Portrait Before Dark is a poem cycle that constitutes an imaginary dialogue between the poet and patron of the arts, Edward James, and the eccentric Viennese ballerina and star of the 1920's, Tilly Losch.
Liana Sakelliou began writing these poems in August 2009, when she was serving as writer-in-residence at West Dean College in West Sussex, England. Three days before she was to leave for the U.K., a wildfire surrounded her home and neighborhood. In minutes the pine forest and hillside olive groves were lost. For days, the suitcase and the clothes she'd packed smelled of smoke.
Edward James, the Anglo-American millionaire, gave his estate to a charitable trust, the Edward James Foundation, which includes the mansion, West Dean House, where the college is located. She sat on the satin Mae West Lips Sofa, one of Salvadore Dalí's surrealist sculptures and read James's poems. Through the biographical films that were screened at West Dean, she discovered James's friendships with artists such as Leonora Carrington, Dalí, and René Magritte, and with writers such as Christopher Isherwood, Edith Sitwell, and Evelyn Waugh. He seemed to know everyone from his era. He spoke to Freud, knew members of the Bloomsbury group, and was one of the most generous English patrons of the arts in the early 20th Century. He helped Max Ernst and Dylan Thomas, as well as the aforementioned artists. In 1933, during his marriage to Losch, James funded Balanchine's first ballet company, Les Ballets 1933, which was the foundation for his American Ballet Company. He commissioned The Seven Deadly Sins, a collaboration by Kurt Weil and Bertolt Brecht, featuring Losch as prima ballerina and Lotte Lenya as vocal soloist. Their marriage from 1930 to 1934 was short and disastrous, and their divorce was a scandal in London society. In 1937, Magritte painted two faceless portraits of James: "The Pleasure Principle: Portrait of Edward James" and "Not to be Reproduced," to which Sakelliou refers in her poems.

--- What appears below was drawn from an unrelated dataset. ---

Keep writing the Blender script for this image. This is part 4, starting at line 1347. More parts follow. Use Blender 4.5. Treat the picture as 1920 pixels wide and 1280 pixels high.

The setting of West Dean seemed made for children-with topiary birds and spirals, lush flowers, conservatories, and sheep one could pet. Sakelliou saw portraits of the James family, as well as Man Ray and Pavel Tschelitchew photos of Edward and Tilly walking through the palace corridors. She liked their faces, their poses. She wanted to write quiet, allusive poems that speak through their voices. The English woodlands serve as a flexible space for Sakelliou's concerns about the Greece's beautiful and fragile environment and the wildfires that continue to ravage the country every summer combined with her imagining the spaciousness of Edwards's and Losch's love as conflicting emotions burn down their marriage.